◆ Exercise description ◆
Return the count of lines with the string "Blender" in them, and nothing else.

◆ Data supplied ◆

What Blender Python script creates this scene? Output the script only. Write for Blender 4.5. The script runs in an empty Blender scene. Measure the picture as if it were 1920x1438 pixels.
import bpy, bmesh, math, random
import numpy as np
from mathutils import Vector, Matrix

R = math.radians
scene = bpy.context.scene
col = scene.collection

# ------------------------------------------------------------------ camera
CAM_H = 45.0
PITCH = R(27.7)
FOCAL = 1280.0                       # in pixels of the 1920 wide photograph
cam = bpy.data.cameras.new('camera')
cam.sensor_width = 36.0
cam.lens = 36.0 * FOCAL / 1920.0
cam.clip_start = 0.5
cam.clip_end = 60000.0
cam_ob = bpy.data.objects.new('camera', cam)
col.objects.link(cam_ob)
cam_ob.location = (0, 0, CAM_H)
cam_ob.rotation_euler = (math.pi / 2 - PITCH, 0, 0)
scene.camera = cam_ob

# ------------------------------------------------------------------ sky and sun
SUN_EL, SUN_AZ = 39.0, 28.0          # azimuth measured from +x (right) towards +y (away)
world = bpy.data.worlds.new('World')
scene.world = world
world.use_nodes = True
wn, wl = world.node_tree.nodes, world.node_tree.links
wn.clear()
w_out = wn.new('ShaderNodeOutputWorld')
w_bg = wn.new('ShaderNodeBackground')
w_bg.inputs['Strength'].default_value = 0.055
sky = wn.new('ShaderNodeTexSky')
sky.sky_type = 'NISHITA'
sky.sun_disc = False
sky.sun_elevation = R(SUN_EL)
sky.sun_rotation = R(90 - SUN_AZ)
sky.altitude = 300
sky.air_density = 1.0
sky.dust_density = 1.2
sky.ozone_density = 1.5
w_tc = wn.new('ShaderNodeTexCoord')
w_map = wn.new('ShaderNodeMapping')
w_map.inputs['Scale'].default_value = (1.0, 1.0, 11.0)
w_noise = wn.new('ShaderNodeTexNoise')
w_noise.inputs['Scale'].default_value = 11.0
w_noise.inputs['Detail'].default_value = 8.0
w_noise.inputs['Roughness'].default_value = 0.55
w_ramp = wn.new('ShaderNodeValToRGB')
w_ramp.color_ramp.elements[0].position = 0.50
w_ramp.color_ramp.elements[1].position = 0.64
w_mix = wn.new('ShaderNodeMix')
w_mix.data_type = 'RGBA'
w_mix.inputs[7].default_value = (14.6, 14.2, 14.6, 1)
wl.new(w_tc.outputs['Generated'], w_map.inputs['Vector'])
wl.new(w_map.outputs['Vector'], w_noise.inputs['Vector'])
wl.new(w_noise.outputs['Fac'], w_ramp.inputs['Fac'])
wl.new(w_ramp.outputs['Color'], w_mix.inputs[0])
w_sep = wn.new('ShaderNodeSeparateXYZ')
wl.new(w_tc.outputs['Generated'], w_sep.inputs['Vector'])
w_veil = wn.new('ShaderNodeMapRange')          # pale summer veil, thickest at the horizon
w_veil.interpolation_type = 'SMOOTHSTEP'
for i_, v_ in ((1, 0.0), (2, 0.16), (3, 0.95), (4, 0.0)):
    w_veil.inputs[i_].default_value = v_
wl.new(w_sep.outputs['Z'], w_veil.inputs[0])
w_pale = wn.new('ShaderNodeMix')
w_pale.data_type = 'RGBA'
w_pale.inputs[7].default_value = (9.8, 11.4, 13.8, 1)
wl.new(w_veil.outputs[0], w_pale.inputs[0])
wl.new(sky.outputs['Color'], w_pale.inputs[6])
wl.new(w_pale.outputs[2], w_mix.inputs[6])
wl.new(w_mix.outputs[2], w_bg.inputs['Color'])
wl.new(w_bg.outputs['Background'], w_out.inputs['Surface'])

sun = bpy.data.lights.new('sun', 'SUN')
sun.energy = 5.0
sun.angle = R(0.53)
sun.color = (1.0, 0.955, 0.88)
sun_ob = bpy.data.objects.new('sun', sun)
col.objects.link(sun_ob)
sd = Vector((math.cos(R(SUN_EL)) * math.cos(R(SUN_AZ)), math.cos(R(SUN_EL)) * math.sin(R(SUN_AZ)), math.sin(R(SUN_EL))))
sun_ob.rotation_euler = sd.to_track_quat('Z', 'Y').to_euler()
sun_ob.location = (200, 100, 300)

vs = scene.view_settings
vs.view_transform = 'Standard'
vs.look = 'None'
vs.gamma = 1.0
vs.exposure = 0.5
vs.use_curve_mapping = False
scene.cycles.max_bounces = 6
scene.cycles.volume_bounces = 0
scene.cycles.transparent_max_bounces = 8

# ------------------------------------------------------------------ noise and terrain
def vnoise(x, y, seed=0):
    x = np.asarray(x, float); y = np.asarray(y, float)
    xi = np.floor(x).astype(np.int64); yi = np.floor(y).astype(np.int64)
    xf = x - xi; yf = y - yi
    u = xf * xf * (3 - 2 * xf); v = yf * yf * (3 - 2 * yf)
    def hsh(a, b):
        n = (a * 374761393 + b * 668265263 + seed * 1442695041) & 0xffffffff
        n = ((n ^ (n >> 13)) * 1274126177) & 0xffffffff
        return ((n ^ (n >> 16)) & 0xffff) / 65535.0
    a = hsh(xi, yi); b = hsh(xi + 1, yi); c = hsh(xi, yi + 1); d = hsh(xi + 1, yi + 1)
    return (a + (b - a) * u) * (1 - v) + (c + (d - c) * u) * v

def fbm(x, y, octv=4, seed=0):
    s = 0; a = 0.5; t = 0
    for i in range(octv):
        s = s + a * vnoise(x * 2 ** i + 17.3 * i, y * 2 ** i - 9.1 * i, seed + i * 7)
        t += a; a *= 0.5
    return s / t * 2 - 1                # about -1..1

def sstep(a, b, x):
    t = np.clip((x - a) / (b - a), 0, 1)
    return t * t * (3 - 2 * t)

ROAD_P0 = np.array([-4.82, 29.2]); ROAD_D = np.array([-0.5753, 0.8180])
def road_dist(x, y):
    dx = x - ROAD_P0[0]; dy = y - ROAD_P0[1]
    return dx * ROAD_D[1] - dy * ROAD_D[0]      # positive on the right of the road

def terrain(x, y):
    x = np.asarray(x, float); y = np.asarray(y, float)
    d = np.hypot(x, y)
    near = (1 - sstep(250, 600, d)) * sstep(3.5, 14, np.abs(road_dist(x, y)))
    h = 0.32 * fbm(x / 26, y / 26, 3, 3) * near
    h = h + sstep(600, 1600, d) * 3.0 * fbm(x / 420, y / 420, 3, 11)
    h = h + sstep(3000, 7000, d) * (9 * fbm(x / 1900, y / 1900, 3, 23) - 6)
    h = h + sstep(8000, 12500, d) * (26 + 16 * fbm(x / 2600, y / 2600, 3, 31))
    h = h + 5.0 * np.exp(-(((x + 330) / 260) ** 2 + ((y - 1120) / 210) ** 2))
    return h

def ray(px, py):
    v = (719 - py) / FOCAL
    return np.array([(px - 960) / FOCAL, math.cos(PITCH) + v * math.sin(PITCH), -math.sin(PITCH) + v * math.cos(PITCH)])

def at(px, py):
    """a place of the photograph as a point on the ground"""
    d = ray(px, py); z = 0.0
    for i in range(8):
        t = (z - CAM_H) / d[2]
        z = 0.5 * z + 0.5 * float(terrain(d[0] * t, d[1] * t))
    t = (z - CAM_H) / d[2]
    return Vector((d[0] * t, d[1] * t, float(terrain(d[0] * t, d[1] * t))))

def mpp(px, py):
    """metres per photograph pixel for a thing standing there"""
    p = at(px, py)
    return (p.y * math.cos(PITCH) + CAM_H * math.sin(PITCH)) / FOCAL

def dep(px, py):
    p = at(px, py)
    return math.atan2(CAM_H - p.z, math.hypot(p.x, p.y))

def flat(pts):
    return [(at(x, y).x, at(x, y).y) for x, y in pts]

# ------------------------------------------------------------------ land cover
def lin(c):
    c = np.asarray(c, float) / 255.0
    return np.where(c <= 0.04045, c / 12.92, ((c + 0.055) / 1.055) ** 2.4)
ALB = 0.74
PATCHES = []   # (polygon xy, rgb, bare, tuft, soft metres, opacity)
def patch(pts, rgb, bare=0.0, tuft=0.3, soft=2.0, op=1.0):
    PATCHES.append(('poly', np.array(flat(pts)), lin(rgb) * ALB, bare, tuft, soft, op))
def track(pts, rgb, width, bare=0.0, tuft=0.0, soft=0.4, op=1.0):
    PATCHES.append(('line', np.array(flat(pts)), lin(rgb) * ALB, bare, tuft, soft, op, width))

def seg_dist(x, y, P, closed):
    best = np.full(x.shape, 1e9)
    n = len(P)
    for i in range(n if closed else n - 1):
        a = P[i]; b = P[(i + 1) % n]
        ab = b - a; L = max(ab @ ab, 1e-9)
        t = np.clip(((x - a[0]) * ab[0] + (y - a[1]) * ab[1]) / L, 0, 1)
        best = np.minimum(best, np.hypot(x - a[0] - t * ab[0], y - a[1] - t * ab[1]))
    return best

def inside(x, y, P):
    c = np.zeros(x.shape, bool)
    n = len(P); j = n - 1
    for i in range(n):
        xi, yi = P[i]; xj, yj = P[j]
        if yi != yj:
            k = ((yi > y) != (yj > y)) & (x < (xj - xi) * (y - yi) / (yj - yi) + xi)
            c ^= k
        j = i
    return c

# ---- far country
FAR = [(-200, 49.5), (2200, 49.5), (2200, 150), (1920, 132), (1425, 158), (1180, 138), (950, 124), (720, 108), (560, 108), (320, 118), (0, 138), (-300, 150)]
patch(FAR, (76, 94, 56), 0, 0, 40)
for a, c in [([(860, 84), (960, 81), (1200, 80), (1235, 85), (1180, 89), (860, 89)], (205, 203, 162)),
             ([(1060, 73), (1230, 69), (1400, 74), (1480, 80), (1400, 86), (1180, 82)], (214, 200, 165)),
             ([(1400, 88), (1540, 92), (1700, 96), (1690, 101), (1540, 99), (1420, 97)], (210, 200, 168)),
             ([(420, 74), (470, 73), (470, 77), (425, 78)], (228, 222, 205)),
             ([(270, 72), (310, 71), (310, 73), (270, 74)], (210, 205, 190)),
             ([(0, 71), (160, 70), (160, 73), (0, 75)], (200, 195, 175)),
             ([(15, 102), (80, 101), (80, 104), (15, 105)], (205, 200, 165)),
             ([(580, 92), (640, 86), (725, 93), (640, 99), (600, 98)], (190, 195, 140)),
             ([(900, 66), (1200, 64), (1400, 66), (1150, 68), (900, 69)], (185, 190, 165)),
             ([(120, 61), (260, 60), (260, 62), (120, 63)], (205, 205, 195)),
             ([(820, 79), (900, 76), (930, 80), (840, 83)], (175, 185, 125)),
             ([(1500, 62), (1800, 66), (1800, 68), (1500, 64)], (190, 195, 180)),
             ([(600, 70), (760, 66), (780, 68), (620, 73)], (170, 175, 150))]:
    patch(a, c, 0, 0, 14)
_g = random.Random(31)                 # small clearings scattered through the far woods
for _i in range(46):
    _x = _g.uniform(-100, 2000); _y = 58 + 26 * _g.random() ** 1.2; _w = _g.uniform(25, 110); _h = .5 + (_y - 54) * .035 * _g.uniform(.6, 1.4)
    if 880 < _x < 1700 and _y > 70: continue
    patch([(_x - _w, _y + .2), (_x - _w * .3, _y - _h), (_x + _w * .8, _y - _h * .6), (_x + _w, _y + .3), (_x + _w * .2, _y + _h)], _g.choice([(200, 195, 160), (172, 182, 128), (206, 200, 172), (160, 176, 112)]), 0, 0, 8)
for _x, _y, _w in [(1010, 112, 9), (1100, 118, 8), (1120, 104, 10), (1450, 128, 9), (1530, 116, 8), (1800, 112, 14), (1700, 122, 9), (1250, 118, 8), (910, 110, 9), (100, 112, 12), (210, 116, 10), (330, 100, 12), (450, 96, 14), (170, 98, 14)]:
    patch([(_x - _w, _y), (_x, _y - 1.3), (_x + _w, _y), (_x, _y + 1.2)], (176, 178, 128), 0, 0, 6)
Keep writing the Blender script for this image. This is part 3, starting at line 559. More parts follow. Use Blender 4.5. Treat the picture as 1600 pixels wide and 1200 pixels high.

◆ Result ◆
2